Code can be optimized for Speed or memory.
Here I am discussing the methods for optimization for speed
Optimization can can be done at different levels
Design level
At the highest level, the design may be optimized to make best use of the available resources. The implementation of this design will benefit from a good choice of efficient algorithms and the implementation of these algorithms will benefit from being written well. The architectural design of a system overwhelmingly affects its performance. The choice of algorithm affects efficiency more than any other item of the design and, since the choice of algorithm usually is the first thing that must be decided, arguments against early or "premature optimization" may be hard to justify.
In some cases, however, optimization relies on using more elaborate algorithms, making use of "special cases" and special "tricks" and performing complex trade-offs. A "fully optimized" program might be more difficult to comprehend and hence may contain more faults than unoptimized versions.
Source code level
Avoiding poor quality coding can also improve performance, by avoiding obvious "slowdowns". After that, however, some optimizations are possible that actually decrease maintainability. Some, but not all, optimizations can nowadays be performed by optimizing compilers.
Build level
Between the source and compile level, directives and build flags can be used to tune performance options in the source code and compiler respectively, such as using preprocessor defines to disable unneeded software features, or optimizing for specific processor models or hardware capabilities. Source-based software distribution systems such as BSD's Ports and Gentoo's Portage can take advantage of this form of optimization.
Compile level
Use of an optimizing compiler tends to ensure that the executable program is optimized at least as much as the compiler can predict.
Using Intrisics
Intrisics are functions equivalent to assembly instructions - one to one or one to many mapping.

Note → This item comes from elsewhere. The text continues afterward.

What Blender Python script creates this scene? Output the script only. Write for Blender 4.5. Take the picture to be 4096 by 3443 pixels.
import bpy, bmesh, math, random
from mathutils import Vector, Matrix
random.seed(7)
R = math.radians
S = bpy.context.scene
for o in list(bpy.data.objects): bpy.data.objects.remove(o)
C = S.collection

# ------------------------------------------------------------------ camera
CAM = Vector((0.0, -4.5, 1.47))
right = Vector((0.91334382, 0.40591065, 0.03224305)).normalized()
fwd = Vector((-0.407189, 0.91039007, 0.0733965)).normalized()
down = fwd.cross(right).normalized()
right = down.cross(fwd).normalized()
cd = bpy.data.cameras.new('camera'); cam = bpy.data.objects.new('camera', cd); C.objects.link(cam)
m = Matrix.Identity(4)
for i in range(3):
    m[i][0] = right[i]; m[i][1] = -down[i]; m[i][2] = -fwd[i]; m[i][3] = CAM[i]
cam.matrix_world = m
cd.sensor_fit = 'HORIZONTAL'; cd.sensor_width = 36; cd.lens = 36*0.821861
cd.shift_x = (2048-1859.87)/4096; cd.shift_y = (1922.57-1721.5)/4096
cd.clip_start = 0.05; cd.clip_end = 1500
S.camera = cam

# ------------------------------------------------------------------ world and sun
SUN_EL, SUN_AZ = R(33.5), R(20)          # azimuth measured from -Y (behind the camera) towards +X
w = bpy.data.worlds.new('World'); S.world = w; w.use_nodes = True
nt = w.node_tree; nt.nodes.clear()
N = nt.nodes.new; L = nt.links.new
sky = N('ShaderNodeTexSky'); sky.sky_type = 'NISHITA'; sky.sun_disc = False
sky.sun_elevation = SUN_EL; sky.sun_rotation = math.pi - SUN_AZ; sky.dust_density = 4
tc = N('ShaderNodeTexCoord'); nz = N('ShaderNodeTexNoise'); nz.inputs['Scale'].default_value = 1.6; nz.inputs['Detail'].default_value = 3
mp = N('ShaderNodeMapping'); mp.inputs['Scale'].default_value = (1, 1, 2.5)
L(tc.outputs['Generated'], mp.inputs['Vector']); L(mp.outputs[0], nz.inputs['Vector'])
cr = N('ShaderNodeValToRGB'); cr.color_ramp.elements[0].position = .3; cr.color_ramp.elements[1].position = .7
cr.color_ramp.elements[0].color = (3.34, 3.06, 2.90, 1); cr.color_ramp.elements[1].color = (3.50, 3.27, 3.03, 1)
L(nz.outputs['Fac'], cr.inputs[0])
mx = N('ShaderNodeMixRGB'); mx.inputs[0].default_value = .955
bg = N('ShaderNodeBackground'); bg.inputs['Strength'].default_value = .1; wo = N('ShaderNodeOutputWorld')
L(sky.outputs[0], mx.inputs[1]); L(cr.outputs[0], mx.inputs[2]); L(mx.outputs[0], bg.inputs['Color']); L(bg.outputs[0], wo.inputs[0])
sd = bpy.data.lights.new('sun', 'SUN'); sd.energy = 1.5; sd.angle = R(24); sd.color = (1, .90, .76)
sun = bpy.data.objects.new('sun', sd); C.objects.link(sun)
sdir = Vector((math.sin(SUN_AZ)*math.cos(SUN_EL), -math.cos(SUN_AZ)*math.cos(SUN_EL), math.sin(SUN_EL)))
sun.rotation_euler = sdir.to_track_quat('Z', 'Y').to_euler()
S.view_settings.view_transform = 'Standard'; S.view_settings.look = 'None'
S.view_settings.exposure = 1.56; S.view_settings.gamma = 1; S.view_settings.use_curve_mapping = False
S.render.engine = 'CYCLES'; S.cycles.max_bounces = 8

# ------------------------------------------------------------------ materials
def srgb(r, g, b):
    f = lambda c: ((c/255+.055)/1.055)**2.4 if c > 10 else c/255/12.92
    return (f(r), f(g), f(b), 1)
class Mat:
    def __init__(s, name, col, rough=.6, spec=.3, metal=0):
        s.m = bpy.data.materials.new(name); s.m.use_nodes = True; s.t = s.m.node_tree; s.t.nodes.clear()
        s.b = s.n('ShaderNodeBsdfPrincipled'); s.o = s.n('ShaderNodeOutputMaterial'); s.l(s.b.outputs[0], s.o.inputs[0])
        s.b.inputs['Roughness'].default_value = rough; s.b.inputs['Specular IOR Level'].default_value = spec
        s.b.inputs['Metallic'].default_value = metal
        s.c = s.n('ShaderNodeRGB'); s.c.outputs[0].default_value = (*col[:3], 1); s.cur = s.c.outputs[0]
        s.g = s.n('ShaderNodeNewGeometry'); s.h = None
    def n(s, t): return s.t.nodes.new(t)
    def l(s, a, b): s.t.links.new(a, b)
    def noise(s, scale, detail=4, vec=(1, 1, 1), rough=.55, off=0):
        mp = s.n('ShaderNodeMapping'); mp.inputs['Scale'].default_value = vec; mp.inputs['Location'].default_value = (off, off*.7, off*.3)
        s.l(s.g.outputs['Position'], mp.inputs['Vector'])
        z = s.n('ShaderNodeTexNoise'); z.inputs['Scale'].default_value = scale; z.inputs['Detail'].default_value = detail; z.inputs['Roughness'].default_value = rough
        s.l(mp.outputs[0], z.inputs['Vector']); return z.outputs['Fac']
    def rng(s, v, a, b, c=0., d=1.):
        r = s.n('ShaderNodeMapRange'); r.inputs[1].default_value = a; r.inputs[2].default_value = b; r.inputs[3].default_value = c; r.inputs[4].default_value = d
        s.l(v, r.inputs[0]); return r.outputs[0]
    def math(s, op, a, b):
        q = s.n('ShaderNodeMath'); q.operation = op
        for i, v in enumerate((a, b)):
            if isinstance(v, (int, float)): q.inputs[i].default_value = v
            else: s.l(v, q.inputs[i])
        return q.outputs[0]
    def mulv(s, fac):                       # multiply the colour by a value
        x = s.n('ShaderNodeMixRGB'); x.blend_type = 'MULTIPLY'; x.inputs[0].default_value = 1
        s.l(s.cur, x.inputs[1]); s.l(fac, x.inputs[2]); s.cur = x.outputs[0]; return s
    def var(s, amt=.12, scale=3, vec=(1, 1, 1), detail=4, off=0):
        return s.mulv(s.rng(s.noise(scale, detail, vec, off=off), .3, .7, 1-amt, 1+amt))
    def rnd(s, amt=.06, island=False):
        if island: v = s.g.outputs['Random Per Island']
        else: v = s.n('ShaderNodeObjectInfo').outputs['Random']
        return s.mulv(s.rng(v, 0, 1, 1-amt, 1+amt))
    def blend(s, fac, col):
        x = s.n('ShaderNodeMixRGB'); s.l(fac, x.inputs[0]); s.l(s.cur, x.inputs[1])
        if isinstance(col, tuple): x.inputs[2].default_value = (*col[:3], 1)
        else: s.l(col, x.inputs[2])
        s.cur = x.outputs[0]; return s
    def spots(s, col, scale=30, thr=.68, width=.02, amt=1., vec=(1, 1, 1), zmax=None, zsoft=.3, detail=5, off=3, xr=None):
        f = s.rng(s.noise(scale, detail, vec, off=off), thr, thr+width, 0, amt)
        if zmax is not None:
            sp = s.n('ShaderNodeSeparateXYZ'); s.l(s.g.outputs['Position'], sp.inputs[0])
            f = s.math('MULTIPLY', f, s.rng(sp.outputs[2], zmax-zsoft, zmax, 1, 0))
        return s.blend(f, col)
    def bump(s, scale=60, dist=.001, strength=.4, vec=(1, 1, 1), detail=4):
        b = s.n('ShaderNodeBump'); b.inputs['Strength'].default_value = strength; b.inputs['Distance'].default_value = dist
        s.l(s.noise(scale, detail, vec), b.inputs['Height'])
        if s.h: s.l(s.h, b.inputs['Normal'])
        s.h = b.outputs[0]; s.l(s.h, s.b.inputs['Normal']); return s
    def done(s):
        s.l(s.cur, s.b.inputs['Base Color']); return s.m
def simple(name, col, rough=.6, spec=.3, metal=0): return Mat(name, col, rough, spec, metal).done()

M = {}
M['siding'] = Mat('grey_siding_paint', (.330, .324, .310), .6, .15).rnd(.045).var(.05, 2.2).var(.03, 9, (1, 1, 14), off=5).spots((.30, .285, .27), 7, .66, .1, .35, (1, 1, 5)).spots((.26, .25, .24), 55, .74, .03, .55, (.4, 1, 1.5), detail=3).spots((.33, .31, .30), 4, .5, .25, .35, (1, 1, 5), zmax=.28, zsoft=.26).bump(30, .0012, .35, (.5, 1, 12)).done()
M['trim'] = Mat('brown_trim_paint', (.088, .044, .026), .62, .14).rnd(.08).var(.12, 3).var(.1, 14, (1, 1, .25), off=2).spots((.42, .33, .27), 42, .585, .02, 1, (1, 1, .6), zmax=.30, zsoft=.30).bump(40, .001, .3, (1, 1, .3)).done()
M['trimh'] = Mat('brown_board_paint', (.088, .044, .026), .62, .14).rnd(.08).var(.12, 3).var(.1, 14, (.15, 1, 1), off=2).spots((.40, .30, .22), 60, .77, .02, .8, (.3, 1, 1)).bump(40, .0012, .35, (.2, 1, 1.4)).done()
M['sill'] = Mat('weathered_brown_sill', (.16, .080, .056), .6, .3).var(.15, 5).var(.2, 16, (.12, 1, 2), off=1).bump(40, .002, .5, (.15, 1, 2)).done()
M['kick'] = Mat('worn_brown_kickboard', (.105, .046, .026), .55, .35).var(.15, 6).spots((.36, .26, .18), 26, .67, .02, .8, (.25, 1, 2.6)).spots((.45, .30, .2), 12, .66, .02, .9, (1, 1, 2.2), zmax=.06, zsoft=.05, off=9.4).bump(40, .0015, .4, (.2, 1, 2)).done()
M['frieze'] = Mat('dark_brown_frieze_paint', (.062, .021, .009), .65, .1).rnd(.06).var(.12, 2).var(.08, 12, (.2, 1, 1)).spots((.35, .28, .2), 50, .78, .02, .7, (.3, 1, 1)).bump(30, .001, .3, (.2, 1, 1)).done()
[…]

These can be used in the code like a function.
Assembly level
At the lowest level, writing code using an assembly language, designed for a particular hardware platform can produce the most efficient and compact code if the programmer takes advantage of the full repertoire of machine instructions. Many operating systems used on embedded systems have been traditionally written in assembler code for this reason. Programs (other than very small programs) are seldom written from start to finish in assembly due to the time and cost involved. Most are compiled down from a high level language to assembly and hand optimized from there. When efficiency and size are less important large parts may be written in a high-level language.
With more modern optimizing compilers and the greater complexity of recent CPUs, it is harder to write more efficient code than what the compiler generates, and few projects need this "ultimate" optimization step.
Much code written today is intended to run on as many machines as possible. As a consequence, programmers and compilers don't always take advantage of the more efficient instructions provided by newer CPUs or quirks of older models. Additionally, assembly code tuned for a particular processor without using such instructions might still be suboptimal on a different processor, expecting a different tuning of the code.
Run time
Just-in-time compilers and assembler programmers may be able to perform run time optimization exceeding the capability of static compilers by dynamically adjusting parameters according to the actual input or other factors.
Self-modifying code can alter itself in response to run time conditions in order to optimize code.
Some CPU designs can perform some optimizations at runtime. Some examples include Out-of-order execution, Instruction pipelines, and Branch predictors. Compilers can help the program take advantage of these CPU features, for example through instruction scheduling.